As we look ahead to 2010, credit is becoming available with a number of CMBS lenders looking to get back into the market. Significant transactions are being done, even if they are few and far between.  One example of this is the $500 million senior portion of a $625 million 10-year JPMorgan loan to Inland Western Retail Trust, which closed this week. The loan was secured by 55 retail properties and was met with strong demand from the investment community.  The loan to value was approximately 59% and the yield was 6%. Although all of the CMBS deals this year have been large loans to REIT’s or investment trusts there is talk of other major CMBS players returning to the market in 2010, giving borrowers more choices as liquidity slowly comes back into the market place. These companies hope to provide competitive 5-7 and 10 year fixed rate, non-recourse debt to borrowers that own individual properties. Please call us if you would like more information about this non-recourse, fixed rate program.

Local News: A local financial institution completed a note sale on a number of apartment buildings located in San Francisco. A number of people involved with the transaction indicated there were over 50 bidders for this portfolio. The winning bid was a local group. Investors will be keeping an eye on this transaction to see if the borrower will retain the properties or the holders of the note will start foreclosure proceedings. My opinion is that the new owner of the notes will need to work out some sort of arrangement with current owners if the note holder wants to avoid the borrower filing for chapter 11 bankruptcy.

Continuing Fallout: First Federal Bank of California located in Santa Monica and Imperial Capital Bank located in La Jolla are the two latest California banks to fail.
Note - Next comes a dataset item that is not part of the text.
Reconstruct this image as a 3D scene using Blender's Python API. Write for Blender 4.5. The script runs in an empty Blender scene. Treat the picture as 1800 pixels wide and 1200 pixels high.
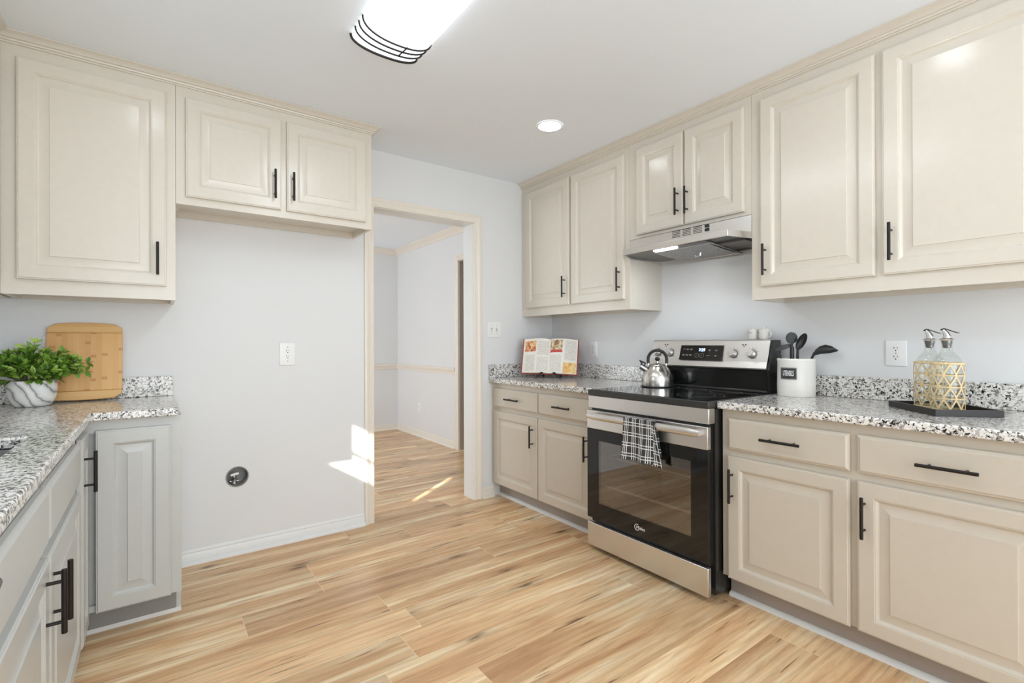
import bpy, bmesh, math, random
from mathutils import Matrix, Vector
R = math.radians
random.seed(11)
S = bpy.context.scene
COL = S.collection

# ------------------------------------------------------------------ camera
CAM = (-2.7391, -3.1593, 1.1875)
cam = bpy.data.cameras.new('camera'); cam_o = bpy.data.objects.new('camera', cam); COL.objects.link(cam_o)
cam.sensor_width = 36.0; cam.lens = 861.2771 / 1800 * 36.0; cam.clip_start = 0.02
cam_o.matrix_world = Matrix.Translation(CAM) @ Matrix.Rotation(-0.633, 4, 'Z') @ Matrix.Rotation(R(90) + 0.0019, 4, 'X') @ Matrix.Rotation(-0.0032, 4, 'Z')
S.camera = cam_o

# ------------------------------------------------------------------ view, sky, sun, daylight
S.view_settings.view_transform = 'Standard'; S.view_settings.look = 'None'
S.view_settings.gamma = 1.0; S.view_settings.use_curve_mapping = False
S.view_settings.exposure = 0.0
W_ = bpy.data.worlds.new('sky'); S.world = W_; W_.use_nodes = True
bg = W_.node_tree.nodes['Background']; bg.inputs[0].default_value = (0.80, 0.88, 1.0, 1); bg.inputs[1].default_value = 1.0
S.cycles.max_bounces = 10; S.cycles.diffuse_bounces = 6; S.cycles.glossy_bounces = 5; S.cycles.transmission_bounces = 10; S.cycles.transparent_max_bounces = 16
S.cycles.sample_clamp_indirect = 3.0
S.cycles.caustics_reflective = False; S.cycles.caustics_refractive = False

def lamp(name, kind, loc, aim, energy, color=(1, 1, 1), size=None, size_y=None):
    l = bpy.data.lights.new(name, kind); l.energy = energy; l.color = color
    if kind == 'AREA':
        l.shape = 'RECTANGLE'; l.size = size; l.size_y = size_y or size
    o = bpy.data.objects.new(name, l); COL.objects.link(o); o.location = loc
    d = Vector(aim) - Vector(loc)
    o.rotation_euler = d.to_track_quat('-Z', 'Y').to_euler()
    return o
sun = lamp('sun', 'SUN', (-8, -4, 6), (-8 + 0.81, -4 + 0.585, 6 - 0.50), 12.0, (1.0, 0.96, 0.91)); sun.data.angle = R(0.6)
lamp('rear_fill_light', 'AREA', (-1.9, -5.05, 1.25), (-1.9, 0, 2.05), 76, (0.86, 0.94, 1.0), 2.6, 2.0)  # added fill light before the solid rear wall; no door there
lamp('daylight_sink_window', 'AREA', (-3.50, -1.62, 1.62), (-1.0, -1.62, 1.2), 2.5, (0.84, 0.93, 1.0), 0.75, 0.8)
lamp('daylight_dining_window', 'AREA', (-3.90, 1.9, 1.35), (0, 1.9, 1.2), 52, (0.87, 0.94, 1.0), 1.8, 1.6)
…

First Federal Bank assets and branches were purchased by One West Bank of Pasadena. One West was formed to purchase the branches and some of the assets for Indy-Mac. First Fed was a major player in the apartment lending market in Southern California and also had a small presence in Northern California. Imperial Capital Bank was purchased by City National Bank. Imperial Capital Bank provided financing for higher leverage transactions and other deals that a traditional lender may not be able or willing to finance.   Time will tell whether either of these two lenders will continue the tradition of lending on well positioned Commercial Real Estate in the markets they serve.  First Federal and Imperial Capital did not fail because of their stabilized commercial loan portfolio; they struggled under the loans made to individuals in their no-doc or low-doc home loans. Imperial Capital Bank started an entire construction loan division and made a number of bad construction and bridge loans.   I feel it will be at least a year or two before the two new institutions are able to sort out what they have in their portfolios, and begin placing new money on Commercial Real Estate in California.  Fortunately, the markets will continue to be buoyed by new lenders taking advantage of the of the continued consolidation of the number of lenders willing to lend on small to mid-size commercial product. The lenders willing to write loans will be able to enjoy reasonable debt service coverage, low loan to values, and strong sponsorship.

We are grateful that our clients have put their trust in us. HCCA will end the year funding in excess of $60,000,000 on apartments and small commercial loans. We think liquidity will return slowly to this market, and plan on increasing our volume by at least 15% to 20% in 2010. The lenders we work with also hope to increase their lending capacity this year; however, some of the increases may be taken up in re-writing existing commercial loans. Banks will have the continued challenge of striking the balance between increasing lending activity while reducing their exposure to certain asset classes (as directed by the Federal Regulators).